The Disappearing Winter
Traditionally, Kashmir received substantial snowfall between December and February, especially in upper reaches such as Gulmarg, Pahalgam, Sonamarg, and the Pir Panjal ranges. This snowpack acted as a natural water reservoir, releasing melt water gradually during spring and summer. This year, however, winter precipitation has been sporadic, erratic, and largely rainfall-dominated rather than snow-driven.
Rainfall replacing snowfall during winter months is a dangerous climatic substitution. Rain runs off quickly, causing soil erosion and flash floods, while snow stays, stores, and sustains. The absence of snow cover has exposed fragile mountain soils, reduced moisture retention, and accelerated land degradation issues I have observed it closely since my early research on Karewas of Valley causing soil erosion in Kashmir.
Hydrological Stress: Rivers, Lakes, and Wetlands
The snow deficit has serious implications for Kashmir’s river systems, particularly the Jhelum and its tributaries. Reduced snowmelt means lower base flows in summer, increasing the likelihood of drought-like conditions, even as extreme rainfall events cause sudden floods.
Wetlands and lakes like Dal, Wular, Anchar, Hokersar are among the first casualties of altered hydrology. During my extensive work on Dal Lake, Wular Lake, Sulphur springs of Ananatnag and other water bodies, I consistently found that seasonal snowmelt played a critical role in maintaining water chemistry, nutrient balance, and ecological health. Reduced inflows concentrate pollutants, worsen eutrophication, and accelerate ecological decline.
Wular Lake, in particular, already under stress from encroachment and sedimentation, faces further shrinkage risks due to insufficient winter recharge. Wetlands that once acted as flood buffers and biodiversity hubs are steadily losing resilience.

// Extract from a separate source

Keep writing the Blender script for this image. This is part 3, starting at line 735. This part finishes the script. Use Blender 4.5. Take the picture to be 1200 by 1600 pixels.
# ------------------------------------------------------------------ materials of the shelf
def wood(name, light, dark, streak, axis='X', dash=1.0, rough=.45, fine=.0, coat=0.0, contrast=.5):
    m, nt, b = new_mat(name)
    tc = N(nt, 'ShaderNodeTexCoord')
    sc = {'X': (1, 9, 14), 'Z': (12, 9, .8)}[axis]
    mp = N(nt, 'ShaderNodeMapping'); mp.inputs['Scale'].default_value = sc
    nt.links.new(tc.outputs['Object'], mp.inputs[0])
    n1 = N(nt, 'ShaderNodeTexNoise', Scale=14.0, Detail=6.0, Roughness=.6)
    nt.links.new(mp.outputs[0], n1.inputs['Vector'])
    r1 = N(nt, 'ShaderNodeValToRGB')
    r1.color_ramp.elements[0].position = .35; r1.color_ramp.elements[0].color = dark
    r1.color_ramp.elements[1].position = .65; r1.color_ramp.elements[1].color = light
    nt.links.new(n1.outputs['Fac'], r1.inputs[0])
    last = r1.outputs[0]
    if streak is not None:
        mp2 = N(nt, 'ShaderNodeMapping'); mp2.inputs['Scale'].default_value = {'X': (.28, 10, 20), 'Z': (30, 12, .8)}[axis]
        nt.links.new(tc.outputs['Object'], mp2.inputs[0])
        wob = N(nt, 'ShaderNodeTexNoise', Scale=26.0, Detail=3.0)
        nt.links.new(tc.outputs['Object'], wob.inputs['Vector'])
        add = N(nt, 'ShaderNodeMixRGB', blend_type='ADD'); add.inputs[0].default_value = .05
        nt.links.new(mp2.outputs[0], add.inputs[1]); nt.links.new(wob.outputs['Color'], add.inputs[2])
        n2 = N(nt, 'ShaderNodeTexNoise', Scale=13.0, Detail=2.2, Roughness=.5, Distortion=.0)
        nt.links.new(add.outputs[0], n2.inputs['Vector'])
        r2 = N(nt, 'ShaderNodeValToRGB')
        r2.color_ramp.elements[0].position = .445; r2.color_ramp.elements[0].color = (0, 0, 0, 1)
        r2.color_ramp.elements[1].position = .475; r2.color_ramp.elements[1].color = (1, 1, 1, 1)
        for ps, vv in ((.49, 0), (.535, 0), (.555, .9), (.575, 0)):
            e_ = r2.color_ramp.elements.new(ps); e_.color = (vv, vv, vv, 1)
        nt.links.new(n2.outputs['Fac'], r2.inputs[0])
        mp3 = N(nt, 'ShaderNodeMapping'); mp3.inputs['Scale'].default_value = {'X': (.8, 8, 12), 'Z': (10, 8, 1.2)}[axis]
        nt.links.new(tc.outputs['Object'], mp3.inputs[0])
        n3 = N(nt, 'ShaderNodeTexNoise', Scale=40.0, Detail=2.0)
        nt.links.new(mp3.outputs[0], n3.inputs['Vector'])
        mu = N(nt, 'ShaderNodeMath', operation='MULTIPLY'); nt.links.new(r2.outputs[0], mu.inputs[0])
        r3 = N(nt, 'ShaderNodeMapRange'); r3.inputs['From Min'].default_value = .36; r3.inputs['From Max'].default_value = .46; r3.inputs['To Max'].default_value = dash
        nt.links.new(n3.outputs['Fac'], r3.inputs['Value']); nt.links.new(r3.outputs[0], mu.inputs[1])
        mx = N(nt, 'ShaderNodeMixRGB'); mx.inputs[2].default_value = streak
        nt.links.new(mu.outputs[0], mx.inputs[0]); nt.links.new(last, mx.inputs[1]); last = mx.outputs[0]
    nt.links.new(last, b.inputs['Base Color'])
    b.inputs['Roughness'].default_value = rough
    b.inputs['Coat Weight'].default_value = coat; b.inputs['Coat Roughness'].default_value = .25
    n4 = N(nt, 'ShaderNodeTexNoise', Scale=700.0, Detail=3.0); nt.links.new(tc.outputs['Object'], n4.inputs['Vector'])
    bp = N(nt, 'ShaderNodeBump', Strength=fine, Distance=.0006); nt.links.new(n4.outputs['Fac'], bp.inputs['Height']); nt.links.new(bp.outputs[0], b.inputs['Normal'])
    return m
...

Agriculture and Livelihoods at Risk
Winter snowfall also serves as a protective blanket for crops, orchards, and soil microorganisms. Its absence exposes apple orchards, saffron fields, and winter crops to frost damage and moisture stress. The chilling hours required for apple productivity are declining, directly impacting yields and farmer incomes.
Rain-fed agriculture in Kashmir’s uplands and kandi areas I later addressed through climate-resilient agriculture initiatives under the State Action Plan on Climate Change will face increasing uncertainty if winter precipitation continues to fail.
Climate Change is no Longer a Projection
For decades, climate change was discussed as a future risk. In Kashmir, it has become a reality. Warmer winters, early snowmelt, shifting precipitation patterns, cloudbursts, hailstorms, and prolonged dry spells are now frequent.
During my work on the J&K State Action Plan on Climate Change (JKSAPCC), these risks were clearly identified under water resources, agriculture, disaster management, and Himalayan ecosystems. What we are witnessing today is not policy failure, but policy urgency which needed to be addressed to fill the gap between planning and on-ground action.
Increased Disaster Vulnerability
Ironically, less snow does not mean fewer disasters. On the contrary, it increases hydro-meteorological extremes. Rain instead of snow events, cloudbursts, landslides, and flash floods become more likely when temperature and precipitation patterns destabilize.
The recent spate of cloudbursts and landslides across Jammu and Kashmir is closely linked to this changing winter regime. Snow once moderated these events and its absence now removes a critical buffering mechanism.
What Needs to be Done
Kashmir stands at a climatic crossroads. Addressing winter precipitation deficit requires a multi-pronged response:
Strengthening climate monitoring through dense meteorological and snow-gauge networks in upper catchments.
Protecting and restoring wetlands and floodplains, which serve as natural water regulators.
Reviving traditional water management systems and promoting snow-harvesting and groundwater recharge.
Climate-resilient agriculture, including crop diversification and soil moisture conservation.
Strict land-use regulation in ecologically sensitive zones to prevent erosion and runoff.
Mainstreaming climate risk into governance, infrastructure planning, tourism, and urban development.
Creating a web portal on critical environmental parameters.
Collection of all data at one platform
Providing an Institutional mechanism to deliver.
A Call for Ecological Wisdom
Kashmir’s snow is not merely a scenic attraction but it is a strategic ecological asset. Its loss signals deeper systemic imbalance. As someone who has spent over four decades working on Kashmir’s environment, its waters, soils, policies, and people, I believe the crisis we face today is also an opportunity: to rethink development, restore nature-based solutions, and place climate resilience at the heart of governance.
A winter without snow should not become Kashmir’s new normal. The cost of inaction will be borne not just by ecosystems, but by generations to come.